Algorithmic recipe (pseudocode) — pick threshold by maximizing F1

# inputs: val_probs (N), val_labels (0/1), thresholds = np.linspace(0,1,1000)
best_t, best_f1 = 0, -inf
for t in thresholds:
    preds = val_probs >= t
    f1 = f1_score(val_labels, preds)
    if f1 > best_f1:
        best_f1 = f1
        best_t = t
# use best_t on test/production

Notes: repeat with cross-validation to estimate variability and avoid overfitting to a single validation split.
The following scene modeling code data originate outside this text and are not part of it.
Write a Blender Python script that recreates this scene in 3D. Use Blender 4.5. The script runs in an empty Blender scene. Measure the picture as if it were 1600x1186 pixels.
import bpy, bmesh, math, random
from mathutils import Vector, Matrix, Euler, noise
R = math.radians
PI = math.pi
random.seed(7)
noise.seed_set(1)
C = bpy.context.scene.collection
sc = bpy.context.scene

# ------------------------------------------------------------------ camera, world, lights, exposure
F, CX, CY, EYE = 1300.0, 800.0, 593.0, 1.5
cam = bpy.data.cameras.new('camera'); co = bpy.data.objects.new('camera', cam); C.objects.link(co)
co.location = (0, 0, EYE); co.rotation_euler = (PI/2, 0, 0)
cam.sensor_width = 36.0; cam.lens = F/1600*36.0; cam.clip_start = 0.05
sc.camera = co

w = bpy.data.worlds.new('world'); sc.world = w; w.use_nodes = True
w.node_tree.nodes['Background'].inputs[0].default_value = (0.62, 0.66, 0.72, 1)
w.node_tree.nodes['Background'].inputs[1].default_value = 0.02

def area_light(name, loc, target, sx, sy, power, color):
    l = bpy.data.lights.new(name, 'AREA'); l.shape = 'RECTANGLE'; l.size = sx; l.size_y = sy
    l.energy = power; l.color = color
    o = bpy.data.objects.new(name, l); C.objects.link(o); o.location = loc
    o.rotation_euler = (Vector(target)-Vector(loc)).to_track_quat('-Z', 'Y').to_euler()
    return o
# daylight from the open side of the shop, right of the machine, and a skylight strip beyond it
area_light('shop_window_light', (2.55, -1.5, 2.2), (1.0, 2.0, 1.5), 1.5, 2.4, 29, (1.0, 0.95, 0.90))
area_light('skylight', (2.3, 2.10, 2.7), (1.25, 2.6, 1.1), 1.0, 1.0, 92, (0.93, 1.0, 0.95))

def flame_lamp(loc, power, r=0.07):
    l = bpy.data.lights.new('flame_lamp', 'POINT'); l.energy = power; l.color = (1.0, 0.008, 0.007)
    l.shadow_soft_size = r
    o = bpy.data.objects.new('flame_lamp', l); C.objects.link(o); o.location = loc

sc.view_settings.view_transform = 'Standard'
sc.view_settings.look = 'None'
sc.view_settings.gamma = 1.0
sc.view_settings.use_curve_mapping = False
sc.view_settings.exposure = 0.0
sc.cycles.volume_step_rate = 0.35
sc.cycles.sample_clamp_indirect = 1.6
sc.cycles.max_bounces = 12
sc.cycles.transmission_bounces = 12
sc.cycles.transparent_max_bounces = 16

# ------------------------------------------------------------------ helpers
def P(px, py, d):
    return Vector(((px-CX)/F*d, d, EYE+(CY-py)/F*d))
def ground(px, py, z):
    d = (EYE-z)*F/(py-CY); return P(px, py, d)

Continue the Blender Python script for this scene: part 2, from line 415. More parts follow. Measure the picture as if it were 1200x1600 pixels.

Advanced/robust approaches

  • Cross-validated thresholding: pick thresholds in each fold then average or pick most frequent threshold
  • Cost curves & decision curves: plot net benefit over thresholds to pick based on utility rather than metrics
  • Per-group thresholds: different thresholds for subpopulations when base rates differ (be careful with fairness implications)
  • Reject option (abstain): allow the model to say "I don't know" when p is near the threshold; route to human review

Table — quick compare of selection strategies

Strategy When to use Pros Cons
Default 0.5 Quick prototypes Simple Often wrong with imbalance/costs
Max F1 / MCC Metric-driven goals Directly optimizes your metric Overfits if no holdout; metric-dependent
Youden's J Symmetric errors Simple ROC-based Ignores prevalence
Min-distance (ROC) General tradeoff Intuitive geometry Not cost-aware
PR-based Rare positives Focuses on precision/recall Can be noisy with few positives
Cost-based (Bayes) Known costs Decision-theory optimal Needs quantifiable costs & calibration

A practical checklist before you deploy

  • Is the probability well-calibrated? If not, calibrate.
  • Do you know the relative costs of FP and FN? If yes, use cost-based thresholding.
  • If you must optimize a metric (F1, MCC), pick threshold on a held-out set or via CV.
  • If positives are rare, prefer PR-guided thresholds over naive ROC heuristics.
  • Compute confidence intervals for performance at the chosen threshold.
  • Consider a reject option if misclassifications are costly.

Parting shot (a tiny rant and a tiny wisdom)

Choosing a threshold is the most human part of modeling: it requires values, priorities, and trade-offs. Your model gives you probabilities; your organization gives you consequences. Bring both to the table.

"Calibration gets you honesty. Thresholding gets you judgment. You need both."

Key takeaways:

  • Use decision-theory (costs) when possible — it’s principled.
  • Use PR-based thresholds for rare-event problems.
  • Calibrate first, then threshold.
  • Validate thresholds with held-out or cross-validated data to avoid overfitting.

Now go pick a threshold like you mean it — and if anyone says “just use 0.5,” ask them about their utility matrix and whether they enjoy false alarms.